One reason, I cynically suspect, is precisely to make them unreadable...The political elite would rather work in the dark and is confident that the Washington press corps won’t go to the trouble of actually reading a bill that’s longer than War and Peace (and a lot less entertaining). As a political public-relations man once told me, “Nobody ever went broke underestimating the work ethic of the average reporter.”
But there are two other reasons. One is that a vast bill makes it easier to sneak in clauses that go unnoticed until they are law...The second reason is Washington’s increasing fascination with global reform rather than piecemeal reform. Only touchdowns, it seems, are now allowed in the game of political football; moving the ball down the field just won’t do.  The health-care debate would have been a lot shorter and a lot less politically divisive had both sides simply agreed to enact those reforms that a substantial majority of each house agreed with — such as of insurance abuses — and then saw what else was needed.
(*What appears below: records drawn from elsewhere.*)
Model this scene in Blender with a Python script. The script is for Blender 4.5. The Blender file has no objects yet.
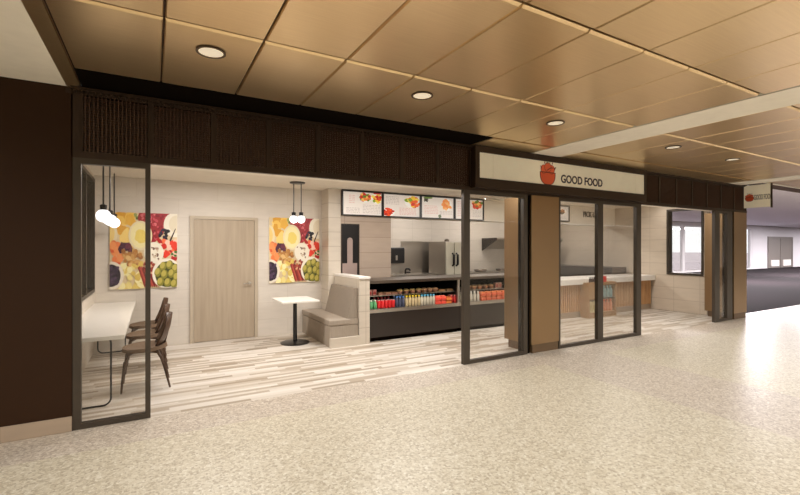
import bpy, bmesh, math, random
from mathutils import Vector, Matrix
R = random.Random(7)
scn = bpy.context.scene
COL = scn.collection
PI = math.pi

# ------------------------------------------------------------------ materials
def lin(c):
    return tuple((x/12.92 if x <= .04045 else ((x+.055)/1.055)**2.4) for x in (v/255 for v in c)) + (1,)

def mat(name, rgb, rough=.6, metal=0, emit=None, strength=0, spec=None, bump=None):
    m = bpy.data.materials.new(name); m.use_nodes = True
    b = m.node_tree.nodes['Principled BSDF']
    b.inputs['Base Color'].default_value = lin(rgb)
    b.inputs['Roughness'].default_value = rough
    b.inputs['Metallic'].default_value = metal
    if spec is not None: b.inputs['Specular IOR Level'].default_value = spec
    if emit:
        b.inputs['Emission Color'].default_value = lin(emit); b.inputs['Emission Strength'].default_value = strength
    nt = m.node_tree
    # a faint tone variation so that no surface is perfectly flat
    n = nt.nodes.new('ShaderNodeTexNoise'); n.inputs['Scale'].default_value = bump or 9
    g = nt.nodes.new('ShaderNodeNewGeometry'); nt.links.new(g.outputs['Position'], n.inputs['Vector'])
    h = nt.nodes.new('ShaderNodeHueSaturation'); h.inputs['Color'].default_value = lin(rgb)
    r = nt.nodes.new('ShaderNodeMapRange'); r.inputs['To Min'].default_value = .94; r.inputs['To Max'].default_value = 1.06
    nt.links.new(n.outputs['Fac'], r.inputs['Value']); nt.links.new(r.outputs[0], h.inputs['Value'])
    nt.links.new(h.outputs[0], b.inputs['Base Color'])
    return m

def nodes(m):
    nt = m.node_tree
    def N(t, **k):
        n = nt.nodes.new('ShaderNode'+t)
        for a, v in k.items(): setattr(n, a, v)
        return n
    return nt, N, nt.links.new, nt.nodes['Principled BSDF']

def base(name, rough=.6, metal=0):
    m = bpy.data.materials.new(name); m.use_nodes = True
    b = m.node_tree.nodes['Principled BSDF']
    b.inputs['Roughness'].default_value = rough; b.inputs['Metallic'].default_value = metal
    return m

def ramp(N, stops, mode='CONSTANT'):
    r = N('ValToRGB'); r.color_ramp.interpolation = mode
    e = r.color_ramp.elements
    while len(e) < len(stops): e.new(.5)
    for i, (p, c) in enumerate(stops):
        e[i].position = p; e[i].color = lin(c)
    return r

def m_terrazzo():
    m = base('terrazzo', .40); nt, N, L, b = nodes(m)
    g = N('NewGeometry'); sep = N('SeparateXYZ'); L(g.outputs['Position'], sep.inputs[0])
    v = N('TexVoronoi'); v.inputs['Scale'].default_value = 58; L(g.outputs['Position'], v.inputs['Vector'])
    v2 = N('TexVoronoi'); v2.inputs['Scale'].default_value = 130; L(g.outputs['Position'], v2.inputs['Vector'])
    s = N('SeparateColor'); L(v.outputs['Color'], s.inputs[0]); s2 = N('SeparateColor'); L(v2.outputs['Color'], s2.inputs[0])
    mx = N('Math', operation='MULTIPLY_ADD'); mx.inputs[1].default_value = .75; L(s.outputs[0], mx.inputs[0])
    m3 = N('Math', operation='MULTIPLY'); m3.inputs[1].default_value = .25; L(s2.outputs[0], m3.inputs[0]); L(m3.outputs[0], mx.inputs[2])
    cream = ramp(N, [(0, (168,156,136)), (.2, (184,173,152)), (.4, (199,189,169)), (.66, (207,199,181)), (.87, (220,214,200))])
    grey = ramp(N, [(0, (161,147,133)), (.22, (180,167,153)), (.45, (194,182,167)), (.7, (204,194,181)), (.88, (218,210,198))])
    L(mx.outputs[0], cream.inputs[0]); L(mx.outputs[0], grey.inputs[0])
    def band(axis, lo, hi):
        a = N('Math', operation='GREATER_THAN'); a.inputs[1].default_value = lo; L(sep.outputs[axis], a.inputs[0])
        c = N('Math', operation='LESS_THAN'); c.inputs[1].default_value = hi; L(sep.outputs[axis], c.inputs[0])
        d = N('Math', operation='MULTIPLY'); L(a.outputs[0], d.inputs[0]); L(c.outputs[0], d.inputs[1]); return d
    b1 = band(1, 4.18, 9); b2 = band(0, 4.66, 5.98); b3 = band(0, 10.7, 11.9)
    o1 = N('Math', operation='MAXIMUM'); L(b1.outputs[0], o1.inputs[0]); L(b2.outputs[0], o1.inputs[1])
    o2 = N('Math', operation='MAXIMUM'); L(o1.outputs[0], o2.inputs[0]); L(b3.outputs[0], o2.inputs[1])
    mix = N('MixRGB'); L(o2.outputs[0], mix.inputs[0]); L(cream.outputs[0], mix.inputs[1]); L(grey.outputs[0], mix.inputs[2])
    L(mix.outputs[0], b.inputs['Base Color'])
    return m

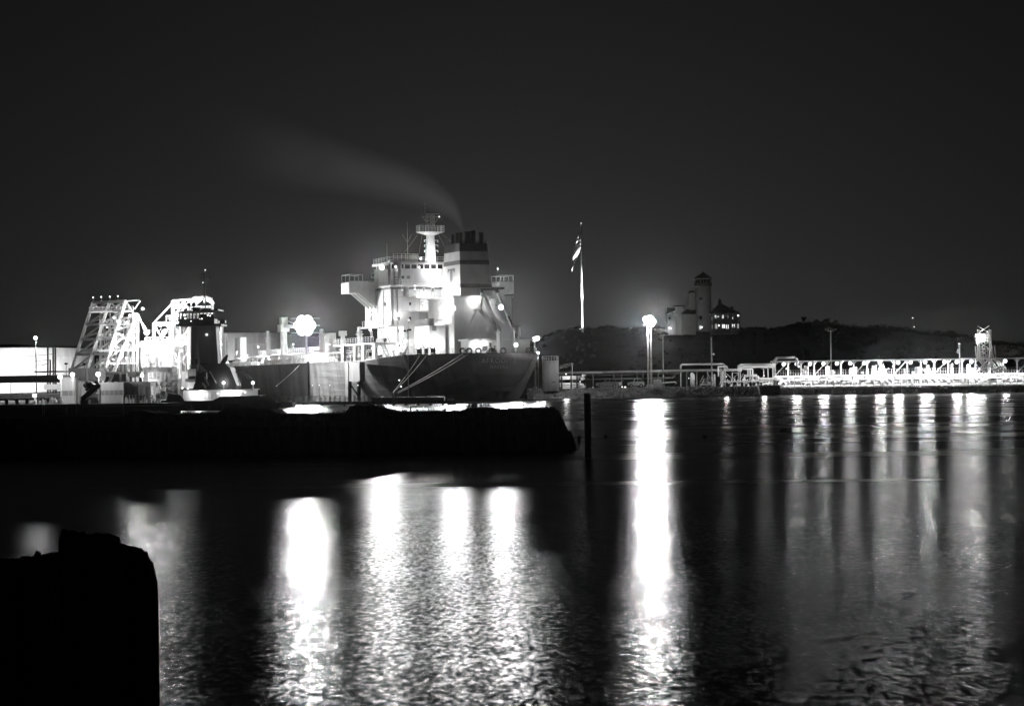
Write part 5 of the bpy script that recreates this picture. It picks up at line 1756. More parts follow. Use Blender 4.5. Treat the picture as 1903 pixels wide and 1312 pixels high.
housing(230, 709, 279, 730, 258, 4, 'plain grey upright housing behind the barge railing', GREYP)
housing(63, 689, 118, 692, 262, 5, 'thin dark flat canopy at the far left of the barge', BLACK, None, False, 1)
housing(-20, 697, 117, 712, 268, 5, 'long dim shed at the left edge behind the pipes', DGREY, None, True, 1)
housing(82, 714, 115, 724, 257, 3, 'white lit box on legs at the left end of the barge', WHITE, None, False, 1)
housing(258, 718, 280, 735, 254.5, 2, 'small white lit locker above the barge railing', WHITE, None, True, 1)
for px, lab, y0, pw_, r_ in ((112, 'left of the two floodlights over the striped grey housing', 700.5, 1300, .32), (135, 'right of the two floodlights over the striped grey housing', 696, 1000, .3), (183, 'floodlight left of the tower legs above the wide grey housing', 695.5, 1900, .36), (64, 'lamp at the left picture edge by the flat canopy', 735, 500, .25)):
    q = at(px, y0, 254)
    t_ = thing('barge_floodlight', lab, 'floodlight', (q.x, 254, zb_), 'floodlights on the work barge')
    MB().tube((q.x, 254.2, zb_), (q.x, 254.2, q.z), .05, 6).box(q.x - .2, q.x + .2, 254.2, 254.4, q.z - .2, q.z + .2).build('post', STEEL, t_)
    glow(t_, q - V((0, .25, 0)), pw_ * .3, r_ * .95, r_ * .8)
q = at(66, 628, 420)
t_ = thing('dock_lamp', 'bright dock lamp at the far left edge above the white tank', 'street lamp', (q.x, 420, 2))
MB().tube((q.x, 420.3, 2), (q.x, 420.3, q.z), .12, 8).build('pole', STEEL, t_)
glow(t_, q, 3000, .45, .38)
q = at(264, 698, 402)
t_ = thing('dock_lamp', 'floodlight in front of the tall white module', 'street lamp', (q.x, 402, 1.5))
MB().tube((q.x, 402.4, .5), (q.x, 402.4, q.z), .1, 8).build('pole', STEEL, t_)
glow(t_, q, 900, .4, .32)
# two shrub-like unlit lamp heads before the white tank
for px, lab in ((123, 'left dark mushroom-shaped lamp head before the white tank'), (156.5, 'right dark mushroom-shaped lamp head before the white tank')):
    q = at(px, 676, 290)
    t_ = thing('mushroom_lamp', lab, 'lamp', (q.x, 290, 1.5))
    MB().tube((q.x, 290, zb_ - .6), q, .04, 6).build('post', DSTEEL, t_)
    MB().lathe((q.x, 290, q.z), [(.1, -.14), (.24, -.06), (.22, .08), (.05, .14)], 12).build('head', BLACK, t_, True)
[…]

Regulating derivatives would be a piece of cake if it were not tied to “financial reform” in general.
From my own experience in writing legislation (10 years in Congress), I'd say that Gordon, who is an excellent financial historian, has it mostly wrong.  


No one ever told us to write bills longer on purpose.  I'd say of the causes he identifies, the last (a preference for global over piecemeal reform) is the soundest.  The reason have more to do with the increasing size of the congressional agenda and the diminishing floor time, meaning that you can't do several bills on one topic any longer.  Once a financial reg bill is done, Congress won't want to take it up again, so everything needs to be loaded into one package.

Monday, May 3, 2010

British Elections - Brits prepare for minority government rule


I've always been fascinated by the British political system, which is generally referred to as a parliamentary democracy.  It's highly useful to study because it represents a different style of government that works well for a nation very much like our own, which uses a presidential system, and there's lots of useful lessons in comparing the way the British approach things to our own.

One aspect of the parliamentary system is that the ruling party is determined by parliamentary elections.  The leader of the party that wins the most seats becomes Prime Minister and forms a government.  The Prime Minister does not personally stand for election nationwide, although I suspect a lot of votes for local Members of Parliament ("MPs") are cast based on who the party's leader is rather than the local MP.  In short, there's no "ticket splitting" (voting for a congressional candidate from one party and a President from the other) the way we understand it in the US.

Still, the English will go to the polls on Wednesday, and for the first time since the 1970s are likely to split votes among three parties - the Conservatives (aka the "Tories"), Labour, and the Liberals.  Labour is the incumbent party, but the least likely of the three to win the most seats.  Accordingly, we'll likely see a minority government, where the party that wins the most seats will need to work with other parties to form a working majority.

We'll be watching and trying to learn from this...should be very interesting!'

For more, British historian Simon Schama breaks it down for the readers of the New Yorker.

Note: the picture above is the Prime Minister's official residence at number 10, Downing Street, in London.